*WRITTEN INSTRUCTION*
Skip the pictures and quote all of the lines exactly.

## BEGIN RECORDED INFORMATION

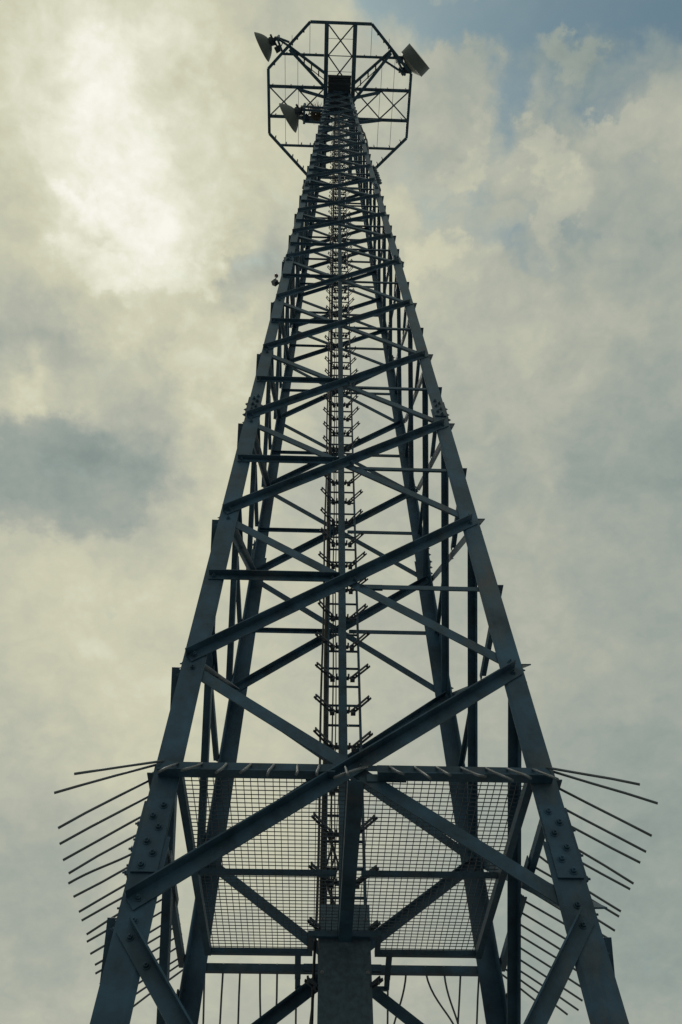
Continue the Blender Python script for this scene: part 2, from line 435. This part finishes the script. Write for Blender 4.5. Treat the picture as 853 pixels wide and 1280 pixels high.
for s in (-1, 1):
    xm = (BX + AP) / 2
    xb(s * (BX + .09), Y2 + .05, s * xm, Y3 - .05); xb(s * xm, Y2 + .05, s * (AP - .06), Y3 - .05)
    q = MB()                                                  # struts out to the antenna corners, with a thin feeder beside
    cx_, cy_ = s * (AP + HE) / 2 * .985, -(AP + HE) / 2 * .985
    q.bar(V(cx_, cy_, ZR - .11), V(s * BX, -.86 * U if s < 0 else -.6 * U, ZR - .11), .11, .08); q.build('strut', M['steel'], ring)
    q = MB(); q.bar(V(cx_, cy_ + .08, ZR - .2), V(s * BX * 1.05, -.48 * U if s < 0 else -.12 * U, ZR - .2), .12, .08); q.build('strut', M['steel'], ring)
    q = MB(); q.bar(V(s * xm * .96, Y2 + .08, ZR - .09), V(s * BX, Y2 + .30, ZR - .35), .12, .08); q.build('strut', M['steel'], ring)
    q = MB(); q.bar(V(s * xm * 1.05, Y3 - .02, ZR - .09), V(s * BX, Y3 + .12, ZR - .3), .13, .09); q.build('strut', M['steel'], ring)
    q = MB(); a = V(cx_, cy_, ZR - .17); b = V(s * BX, (-.80 if s < 0 else -.53) * U, ZR - .17); off = V(0, .17, 0)
    q.tube([a + off, a.lerp(b, .5) + off * 1.1, b + off, b + V(-s * .02, .4, -.3)], .018, 6)
    for w_ in (.2, .4, .6, .8):
        c = a.lerp(b, w_); q.bar(c, c + V(0, .22, -.03), .05, .05)
    q.build('feeder_cable', M['rubber'], ring)
def stanchion(x, y, h=.52):
    q = MB(); q.bar(V(x, y, ZR + .06), V(x, y, ZR + h), .05, .05); q.bar(V(x, y, ZR + h - .05), V(x, y, ZR + h + .16), .028, .028)
    q.bar(V(x, y, ZR + .06), V(x, y, ZR - .10), .045, .045)
    q.build('stanchion', M['dark'], ring)
for s in (-1, 1):
    for y, xs in ((Y1, (.20, .50, .80, .93)), (Y2, (.18, .40, .62, .97)), (Y4, (.30, .52, .9)), (Y3, (.92,))):
        for q in xs:
            x = BX + .1 + (xlim(y) - .08 - BX - .1) * q
            stanchion(s * x, y + .0)
    for q in (.15, .3, .42, .85):
        stanchion(s * (HE + (AP - HE) * q), -AP + (AP - HE) * q + .1, .12)
        stanchion(s * (HE + (AP - HE) * q), AP - (AP - HE) * q - .1, .3)
for s in (-1, 1):
    for x, y0, y1 in ((.95, -AP, Y1), (1.32, Y1, Y2), (1.72, Y1, Y2), (1.30, Y2, Y3), (1.30, Y3, Y4), (1.72, Y3, Y4), (1.72, Y2, Y3), (1.5, -1.9 * U, Y1)):
        wr = MB(); wr.tube([V(s * x * U, y0 + .04, ZR + .06), V(s * x * U, y1 - .04, ZR + .06)], .0085, 6); wr.build('guard_wire', M['wire'], ring)
for y in (-1.82, -.92):
    wr = MB(); wr.tube([V(-BX, y * U, ZR + .05), V(BX, y * U, ZR + .05)], .009, 6); wr.build('guard_wire', M['wire'], ring)
dk = MB()                                                     # small deck at the very top
dk.box(V(0, -.24 * U, ZR - .005), 2 * BX - .19, 1.16 * U, .03)
for y in (-.8, -.6, -.35, -.1): dk.bar(V(-BX + .09, y * U, ZR - .055), V(BX - .09, y * U, ZR - .055), .09, .07)
dk.box(V(.0, -.72 * U, ZR - .05), 2 * BX - .22, .03, .10)
dk.build('head_deck', M['dark'], ring)
cabn = thing('equipment_cabinet', 'dark equipment box fixed under the small deck at the tower head', 'cabinet', (0, -.15 * U, ZR - .5))
m = MB(); m.box(V(-.04, -.2 * U, ZR - .3), .55, .5, .36); m.box(V(-.04, -.2 * U, ZR - .49), .5, .45, .02); m.build('case', M['dark'], cabn)
m = MB(); m.box(V(-.04, -.2 * U - .26, ZR - .3), .42, .02, .26); m.tube([V(.1, -.2 * U - .28, ZR - .35), V(.1, -.2 * U - .28, ZR - .25)], .012, 6); m.build('door', M['steel'], cabn)

# ------------------------------------------------------------------ dishes
def dish(label, rim, ax, rad, dep, polep, tie):
    rim = Vector(rim); ax = Vector(ax).normalized(); side = V(-ax.y, ax.x, 0); up = V(0, 0, 1)
    d = thing('microwave_dish', label, 'dish', tuple(rim - ax * dep), 'microwave dishes on the tower head')
    m = MB(); pr = [(rad * math.sqrt(max(0, 1 - q)), -dep * q) for q in [0, .03, .1, .2, .35, .5, .65, .8, .92, .98, 1]]
    m.lathe([(rad * .985, .0), (rad, .012), (rad * 1.01, .0)] + pr, rim, ax, 40)
    m.lathe([(rad * .985 * math.sqrt(max(0, 1 - q)), -dep * q * .97 + .002) for q in [0, .1, .3, .6, .9, 1]], rim, ax, 40)
    m.build('reflector', M['dish'], d)
    m = MB(); m.lathe([(.02, -dep * .95), (.02, .02), (.06, .03), (.06, .05), (0, .05)], rim, ax, 12); m.build('feed_horn', M['dark'], d)
    b = rim - ax * dep
    m = MB(); m.lathe([(.16, .03), (.18, -.02), (.17, -.09), (.08, -.12), (.08, -.2)], b, ax, 16)
    for q in (-.26, .0, .26):
        m.bar(b + ax * .04 + up * q * .8 + side * .02, b - ax * .30 + up * q * .5, .06, .06)
    m.bar(b - ax * .12 - side * .2, b - ax * .12 + side * .24, .07, .09); m.box(b - ax * .26, .14, .14, .3); m.build('mounting_bracket', M['dark'], d)
    m = MB(); rot = Matrix(((ax.x, side.x, 0), (ax.y, side.y, 0), (0, 0, 1)))
    c = b - ax * .16 - side * -.0 + side * -.36
    m.box(c, .24, .2, .26, rot)
    for i in range(5): m.box(c + up * (-.1 + i * .05), .27, .23, .012, rot)
    m.tube([c - ax * .1, c - ax * .25 + side * .1, c - ax * .3 + side * .3 - up * .1], .02, 6)
    m.bar(c, b - ax * .15, .06, .06)
    m.build('radio_unit', M['dark'], d)
    pp_ = b - ax * .34
    m = MB(); m.tube([pp_ - up * .62, pp_ + up * .62], .055, 12); m.build('pole', M['steel'], d)
    m = MB()
    for i, (a_, b_) in enumerate(tie(pp_)): m.tube([a_, b_], .045, 8)
    m.bar(pp_ - up * .45, pp_ + up * .4, .06, .10); m.build('support_arm', M['steel'], d)
    return d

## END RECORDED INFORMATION

*ANSWER*
Continue the Blender Python script for this scene: part 2, from line 435. This part finishes the script. Write for Blender 4.5. Treat the picture as 853 pixels wide and 1280 pixels high.
for s in (-1, 1):
    xm = (BX + AP) / 2
    xb(s * (BX + .09), Y2 + .05, s * xm, Y3 - .05); xb(s * xm, Y2 + .05, s * (AP - .06), Y3 - .05)
    q = MB()                                                  # struts out to the antenna corners, with a thin feeder beside
    cx_, cy_ = s * (AP + HE) / 2 * .985, -(AP + HE) / 2 * .985
    q.bar(V(cx_, cy_, ZR - .11), V(s * BX, -.86 * U if s < 0 else -.6 * U, ZR - .11), .11, .08); q.build('strut', M['steel'], ring)
    q = MB(); q.bar(V(cx_, cy_ + .08, ZR - .2), V(s * BX * 1.05, -.48 * U if s < 0 else -.12 * U, ZR - .2), .12, .08); q.build('strut', M['steel'], ring)
    q = MB(); q.bar(V(s * xm * .96, Y2 + .08, ZR - .09), V(s * BX, Y2 + .30, ZR - .35), .12, .08); q.build('strut', M['steel'], ring)
    q = MB(); q.bar(V(s * xm * 1.05, Y3 - .02, ZR - .09), V(s * BX, Y3 + .12, ZR - .3), .13, .09); q.build('strut', M['steel'], ring)
    q = MB(); a = V(cx_, cy_, ZR - .17); b = V(s * BX, (-.80 if s < 0 else -.53) * U, ZR - .17); off = V(0, .17, 0)
    q.tube([a + off, a.lerp(b, .5) + off * 1.1, b + off, b + V(-s * .02, .4, -.3)], .018, 6)
    for w_ in (.2, .4, .6, .8):
        c = a.lerp(b, w_); q.bar(c, c + V(0, .22, -.03), .05, .05)
    q.build('feeder_cable', M['rubber'], ring)
def stanchion(x, y, h=.52):
    q = MB(); q.bar(V(x, y, ZR + .06), V(x, y, ZR + h), .05, .05); q.bar(V(x, y, ZR + h - .05), V(x, y, ZR + h + .16), .028, .028)
    q.bar(V(x, y, ZR + .06), V(x, y, ZR - .10), .045, .045)
    q.build('stanchion', M['dark'], ring)
for s in (-1, 1):
    for y, xs in ((Y1, (.20, .50, .80, .93)), (Y2, (.18, .40, .62, .97)), (Y4, (.30, .52, .9)), (Y3, (.92,))):
        for q in xs:
            x = BX + .1 + (xlim(y) - .08 - BX - .1) * q
            stanchion(s * x, y + .0)
    for q in (.15, .3, .42, .85):
        stanchion(s * (HE + (AP - HE) * q), -AP + (AP - HE) * q + .1, .12)
        stanchion(s * (HE + (AP - HE) * q), AP - (AP - HE) * q - .1, .3)
for s in (-1, 1):
    for x, y0, y1 in ((.95, -AP, Y1), (1.32, Y1, Y2), (1.72, Y1, Y2), (1.30, Y2, Y3), (1.30, Y3, Y4), (1.72, Y3, Y4), (1.72, Y2, Y3), (1.5, -1.9 * U, Y1)):
        wr = MB(); wr.tube([V(s * x * U, y0 + .04, ZR + .06), V(s * x * U, y1 - .04, ZR + .06)], .0085, 6); wr.build('guard_wire', M['wire'], ring)
for y in (-1.82, -.92):
    wr = MB(); wr.tube([V(-BX, y * U, ZR + .05), V(BX, y * U, ZR + .05)], .009, 6); wr.build('guard_wire', M['wire'], ring)
dk = MB()                                                     # small deck at the very top
dk.box(V(0, -.24 * U, ZR - .005), 2 * BX - .19, 1.16 * U, .03)
for y in (-.8, -.6, -.35, -.1): dk.bar(V(-BX + .09, y * U, ZR - .055), V(BX - .09, y * U, ZR - .055), .09, .07)
dk.box(V(.0, -.72 * U, ZR - .05), 2 * BX - .22, .03, .10)
dk.build('head_deck', M['dark'], ring)
cabn = thing('equipment_cabinet', 'dark equipment box fixed under the small deck at the tower head', 'cabinet', (0, -.15 * U, ZR - .5))
m = MB(); m.box(V(-.04, -.2 * U, ZR - .3), .55, .5, .36); m.box(V(-.04, -.2 * U, ZR - .49), .5, .45, .02); m.build('case', M['dark'], cabn)
m = MB(); m.box(V(-.04, -.2 * U - .26, ZR - .3), .42, .02, .26); m.tube([V(.1, -.2 * U - .28, ZR - .35), V(.1, -.2 * U - .28, ZR - .25)], .012, 6); m.build('door', M['steel'], cabn)

# ------------------------------------------------------------------ dishes
def dish(label, rim, ax, rad, dep, polep, tie):
    rim = Vector(rim); ax = Vector(ax).normalized(); side = V(-ax.y, ax.x, 0); up = V(0, 0, 1)
    d = thing('microwave_dish', label, 'dish', tuple(rim - ax * dep), 'microwave dishes on the tower head')
    m = MB(); pr = [(rad * math.sqrt(max(0, 1 - q)), -dep * q) for q in [0, .03, .1, .2, .35, .5, .65, .8, .92, .98, 1]]
    m.lathe([(rad * .985, .0), (rad, .012), (rad * 1.01, .0)] + pr, rim, ax, 40)
    m.lathe([(rad * .985 * math.sqrt(max(0, 1 - q)), -dep * q * .97 + .002) for q in [0, .1, .3, .6, .9, 1]], rim, ax, 40)
    m.build('reflector', M['dish'], d)
    m = MB(); m.lathe([(.02, -dep * .95), (.02, .02), (.06, .03), (.06, .05), (0, .05)], rim, ax, 12); m.build('feed_horn', M['dark'], d)
    b = rim - ax * dep
    m = MB(); m.lathe([(.16, .03), (.18, -.02), (.17, -.09), (.08, -.12), (.08, -.2)], b, ax, 16)
    for q in (-.26, .0, .26):
        m.bar(b + ax * .04 + up * q * .8 + side * .02, b - ax * .30 + up * q * .5, .06, .06)
    m.bar(b - ax * .12 - side * .2, b - ax * .12 + side * .24, .07, .09); m.box(b - ax * .26, .14, .14, .3); m.build('mounting_bracket', M['dark'], d)
    m = MB(); rot = Matrix(((ax.x, side.x, 0), (ax.y, side.y, 0), (0, 0, 1)))
    c = b - ax * .16 - side * -.0 + side * -.36
    m.box(c, .24, .2, .26, rot)
    for i in range(5): m.box(c + up * (-.1 + i * .05), .27, .23, .012, rot)
    m.tube([c - ax * .1, c - ax * .25 + side * .1, c - ax * .3 + side * .3 - up * .1], .02, 6)
    m.bar(c, b - ax * .15, .06, .06)
    m.build('radio_unit', M['dark'], d)
    pp_ = b - ax * .34
    m = MB(); m.tube([pp_ - up * .62, pp_ + up * .62], .055, 12); m.build('pole', M['steel'], d)
    m = MB()
    for i, (a_, b_) in enumerate(tie(pp_)): m.tube([a_, b_], .045, 8)
    m.bar(pp_ - up * .45, pp_ + up * .4, .06, .10); m.build('support_arm', M['steel'], d)
    return d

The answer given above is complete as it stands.